Swift - Determine if Array1 contains at least one object from Array2

You can do this by simply passing in your array2's contains function into your array1's contains function (or vice versa), as your elements are Equatable.

let array1 = [2, 3, 4, 5]
let array2 = [20, 15, 2, 7]

// this is just shorthand for array1.contains(where: { array2.contains($0) })
if array1.contains(where: array2.contains) {
    print("Array 1 and array 2 share at least one common element")
} else {
    print("Array 1 doesn't contains any elements from array 2")
}

This works by looping through array 1's elements. For each element, it will then loop through array 2 to check if it exists in that array. If it finds that element, it will break and return true – else false.

This works because there are actually two flavours of contains. One takes a closure in order to check each element against a custom predicate, and the other just compares an element directly. In this example, array1 is using the closure version, and array2 is using the element version. And that is the reason you can pass a contains function into another contains function.
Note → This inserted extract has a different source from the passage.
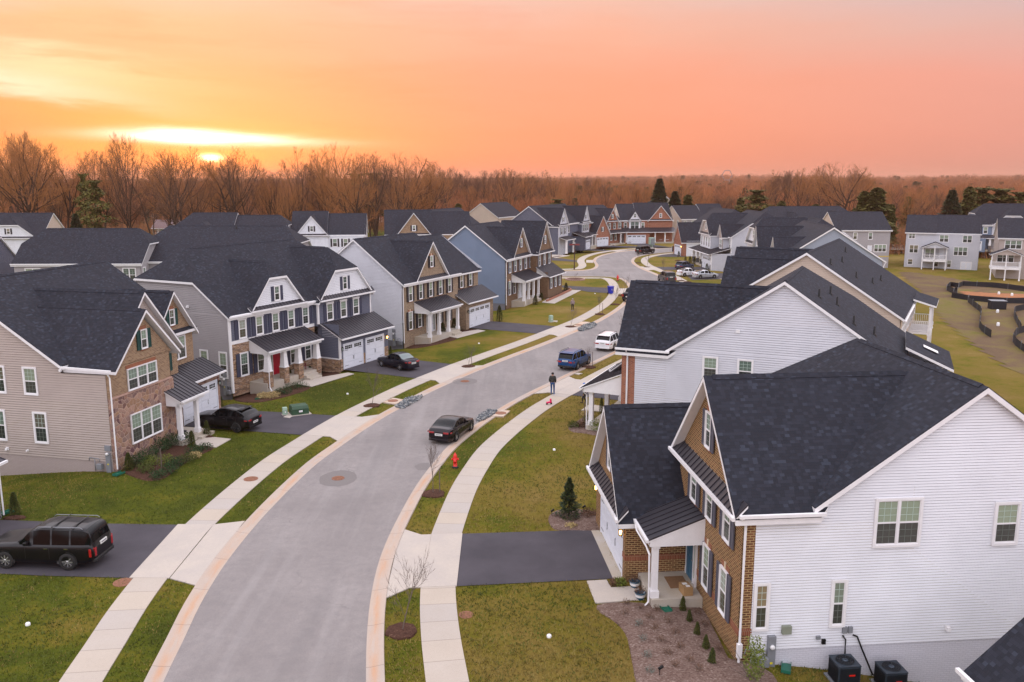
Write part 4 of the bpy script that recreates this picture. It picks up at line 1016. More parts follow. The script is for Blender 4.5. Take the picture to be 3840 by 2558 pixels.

Although, as correctly pointed out by @AMomchilov, the above algorithm is O(n2). A good set intersection algorithm is O(n), as element lookup is O(1). Therefore if your code is performance critical, you should definitely use sets to do this (if your elements are Hashable), as shown by @simpleBob.

Although if you want to take advantage of the early exit that contains gives you, you'll want to do something like this:

extension Sequence where Iterator.Element : Hashable {

    func intersects<S : Sequence>(with sequence: S) -> Bool
        where S.Iterator.Element == Iterator.Element
    {
        let sequenceSet = Set(sequence)
        return self.contains(where: sequenceSet.contains)
    }
}

if array1.intersects(with: array2) {
    print("Array 1 and array 2 share at least one common element")
} else {
    print("Array 1 doesn't contains any elements from array 2")
}

This works much the same as the using the array's contains method – with the significant difference of the fact that the arraySet.contains method is now O(1). Therefore the entire method will now run at O(n) (where n is the greater length of the two sequences), with the possibility of exiting early.


An alternative way would be using Sets:

let array1 = [1,2,3,4,5]
let array2 = [2,3]
let set1 = Set(array1)
let intersect = set1.intersect(array2)

if !intersect.isEmpty {
    // do something with the intersecting elements
}